Most people see a spider web in the garden and knock it down without a second thought. That reflex is quietly costing you hummingbirds. Female hummingbirds deliberately collect spider silk while building their nests, weaving the sticky, elastic strands throughout the structure to bind it together. Spider silk is what allows a hummingbird nest to expand as the chicks grow – without it, the nest falls apart under pressure.
The spider webs scattered through your garden are literally the elastic walls of the next generation of hummingbirds. A nesting female actively scouts for yards that offer this material, and a garden that supplies it becomes far more attractive as a nesting territory. Leaving webs in place is one of the strangest, most effortless, and most genuinely impactful things you can do – and it costs you absolutely nothing except the habit of leaving things alone.
#12 – Wind Is the Silent Reason Hummingbirds Skip Your Yard

You’ve got the flowers, the feeder, the water feature – and the hummingbirds still seem to prefer the neighbor’s yard. The answer might simply be wind. A hummingbird hovering into a stiff breeze is burning energy faster than it’s gaining it. That’s a losing deal, and these birds are metabolically sharp enough to know it. Strong winds make feeding stressful and inefficient, and hummingbirds will consistently favor calmer spots over exposed ones.

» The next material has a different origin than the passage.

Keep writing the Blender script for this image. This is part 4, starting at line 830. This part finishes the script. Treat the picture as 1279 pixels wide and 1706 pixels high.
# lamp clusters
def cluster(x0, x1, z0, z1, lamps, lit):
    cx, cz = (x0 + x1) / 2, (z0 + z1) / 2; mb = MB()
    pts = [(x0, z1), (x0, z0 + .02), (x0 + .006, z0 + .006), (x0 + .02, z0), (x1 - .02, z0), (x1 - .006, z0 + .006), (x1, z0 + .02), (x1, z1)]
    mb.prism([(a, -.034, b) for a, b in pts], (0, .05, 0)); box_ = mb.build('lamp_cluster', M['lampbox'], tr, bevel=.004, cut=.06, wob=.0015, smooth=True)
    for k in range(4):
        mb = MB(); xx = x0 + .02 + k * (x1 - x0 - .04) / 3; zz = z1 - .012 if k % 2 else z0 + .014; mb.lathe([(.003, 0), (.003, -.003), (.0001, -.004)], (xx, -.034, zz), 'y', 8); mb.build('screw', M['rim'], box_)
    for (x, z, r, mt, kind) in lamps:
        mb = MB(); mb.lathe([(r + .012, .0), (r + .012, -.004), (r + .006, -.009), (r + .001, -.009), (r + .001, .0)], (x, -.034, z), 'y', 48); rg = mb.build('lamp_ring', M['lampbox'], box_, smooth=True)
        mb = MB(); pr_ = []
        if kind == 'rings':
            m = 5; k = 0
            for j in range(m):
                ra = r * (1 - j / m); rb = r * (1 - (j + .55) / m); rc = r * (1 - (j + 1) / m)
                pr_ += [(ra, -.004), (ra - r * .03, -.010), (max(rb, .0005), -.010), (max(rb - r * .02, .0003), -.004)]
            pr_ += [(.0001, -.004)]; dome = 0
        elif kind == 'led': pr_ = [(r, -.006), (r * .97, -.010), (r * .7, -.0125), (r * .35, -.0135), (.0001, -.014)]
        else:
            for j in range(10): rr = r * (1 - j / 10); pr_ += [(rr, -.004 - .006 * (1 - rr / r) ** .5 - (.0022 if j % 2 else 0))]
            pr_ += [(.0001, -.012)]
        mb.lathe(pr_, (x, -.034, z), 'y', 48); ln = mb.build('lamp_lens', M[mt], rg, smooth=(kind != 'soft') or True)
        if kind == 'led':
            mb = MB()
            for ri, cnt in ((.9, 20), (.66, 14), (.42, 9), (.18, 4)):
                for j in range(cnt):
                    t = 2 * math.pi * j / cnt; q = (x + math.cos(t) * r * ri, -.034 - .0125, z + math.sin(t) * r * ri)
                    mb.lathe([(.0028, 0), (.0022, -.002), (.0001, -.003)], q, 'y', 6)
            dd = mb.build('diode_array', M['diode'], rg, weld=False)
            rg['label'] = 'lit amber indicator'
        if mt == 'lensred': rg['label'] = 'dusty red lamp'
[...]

Planting dense shrubs or small trees on the windward side of your feeding area creates a sheltered microclimate that hummingbirds actively seek out. Trellises, fences, and privacy screens can do the same job. This is one of the most overlooked setup errors in backyard birding – you could have the best plants and feeders on the block, but if they’re hanging in a wind tunnel, the birds will keep browsing past. Sometimes moving a feeder six feet to the sheltered side of a fence makes a dramatic, immediate difference.
#13 – Once You Earn Their Loyalty, They’ll Return to Your Yard for the Rest of Their Lives

Here’s the detail that reframes everything else on this list. Hummingbirds exhibit strong site fidelity – many species return to the same yards, the same feeders, and even the same perches year after year if conditions remain favorable. Banding data has recorded ruby-throated hummingbirds returning to the exact same yard for up to nine years straight. That means every good decision you make this season is an investment in every season that follows.
Even with red flowers and a clean feeder, pure chance may keep your yard a secret until the first migrant discovers it – and sometimes that takes a few weeks. But once hummingbirds do find you, they tend to keep coming back throughout the season and return the following spring. Year one is planting the seed. The real reward arrives on the second visit, and it compounds from there. That’s the part the beginner guides always leave out – patience isn’t just a virtue here. It’s the strategy.
Worth Knowing
- Banding studies have recorded individual ruby-throated hummingbirds returning to the same yard for up to 9 years in a row.
- Male Anna’s Hummingbirds have been documented defending the same breeding territory for up to 11 years.
- Hummingbirds remember not just the location of your feeder but the exact spot it hung the previous year – keep it consistent.
- Female hummingbirds return to the same area where they were born to nest and raise young, compounding your yard’s value across generations.
- The oldest known wild hummingbird on record – a broad-tailed female – lived at least 12 years.
Most of what makes a backyard irresistible to hummingbirds costs nothing at all: leave the spider webs, stop spraying, add a $15 misting attachment, move your feeder six feet to the left. The wins are small, specific, and almost entirely overlooked by the average gardener. The single-feeder crowd is playing checkers. Now you know how to play chess.